Al fine di comprendere meglio il ragionamento proposto dalla Suprema Corte nella casistica esaminata va rammentato che, in regime di comunione dei beni, quando occorre operare la divisione dei mobili, il criterio adottato è il seguente: i beni acquistati dopo il matrimonio sono (salvo eccezioni che per sintesi non vengono qui trattate) considerati comuni e debbono essere divisi in parti uguali; i beni acquistati da uno solo dei coniugi antecedentemente al matrimonio restano nella sua esclusiva proprietà tranne nei casi in cui sia comprovabile un diverso accordo.

Appare evidente, dunque, la dirimente necessità di individuare preliminarmente gli eventuali beni di esclusiva proprietà delle parti, al fine di determinare la massa costituente la comunione e procedere alla suddivisione equa.

La pronuncia della Suprema Corte è intervenuta in una diatriba sottoposta alla decisione del Tribunale di Perugia, adìto da un coniuge che reclamava la proprietà esclusiva di buona parte del mobilio rimasto all’interno della casa coniugale al momento della separazione (frangente in cui l’attore asportava solo alcuni beni dall’abitazione, a seguito del suo trasferimento presso altra dimora). Sia il Giudice di prime cure, sia la Corte d’Appello di Perugia respingevano tale richiesta.

Di diverso avviso, tuttavia, si è mostrata la Corte di Cassazione, la quale ha ritenuto errato il ragionamento effettuato dai giudici del merito, che avevano ritenuto impossibile attribuire la proprietà esclusiva all’una o all’altra parte e classificato come divisione di fatto la scelta unilaterale dell’attore di asportare solo alcuni beni; e ciò indipendentemente dall’eventuale squilibrio, a favore dell’altro coniuge, in relazione alla porzione dei beni mobili residui.

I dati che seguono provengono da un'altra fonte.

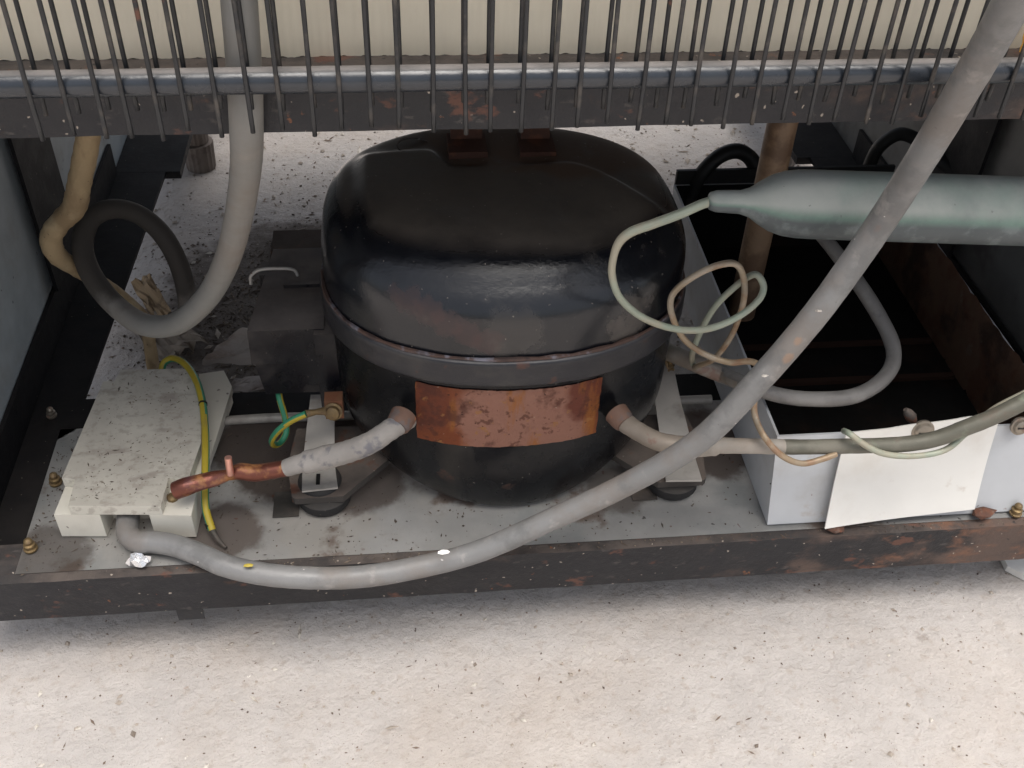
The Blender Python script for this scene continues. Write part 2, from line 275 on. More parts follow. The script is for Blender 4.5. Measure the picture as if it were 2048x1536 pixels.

In particolare, la Suprema Corte ha rilevato l’impossibilità di considerare perfezionata e conclusa la divisione dei beni – divisione unilaterale per facta concludentia – sulla scorta di una scelta personale avvenuta in concomitanza con la cessazione della convivenza. Se tale scelta fosse considerata come divisione di fatto, ne sarebbe conseguito che tutti i beni rimasti all’interno della casa coniugale dovrebbero essere attribuiti all’altro coniuge, indipendentemente dalla proprietà, esclusiva o meno, dei medesimi. Siffatta soluzione, oltre a rivelarsi lesiva dei diritti sulla proprietà, appare violare anche i principi sopra rammentati sulla equa suddivisione dei beni mobili comuni.

Il ragionamento proposto dalla Cassazione, dunque, impone una disamina precisa in relazione alla natura ed all’identità  dei beni, senza la quale non è possibile sostenere che vi sia un accordo di fatto, tra le parti, circa le modalità di suddivisione dei beni mobili.

Massima:

L’asporto da parte dell’ex coniuge di alcuni beni mobili dall’abitazione coniugale non autorizza, di per sé, senza alcuna considerazione relativa all’identità dei beni asportati e di quelli residui, l’illazione che l’iniziativa avesse riguardato anche beni comuni; né tanto meno autorizza a ravvisare in quella medesima iniziativa – se e nella misura in cui l’attore avesse realmente prelevato beni ulteriori oltre a quelli di proprietà esclusiva – l’attuazione di una divisione di fatto.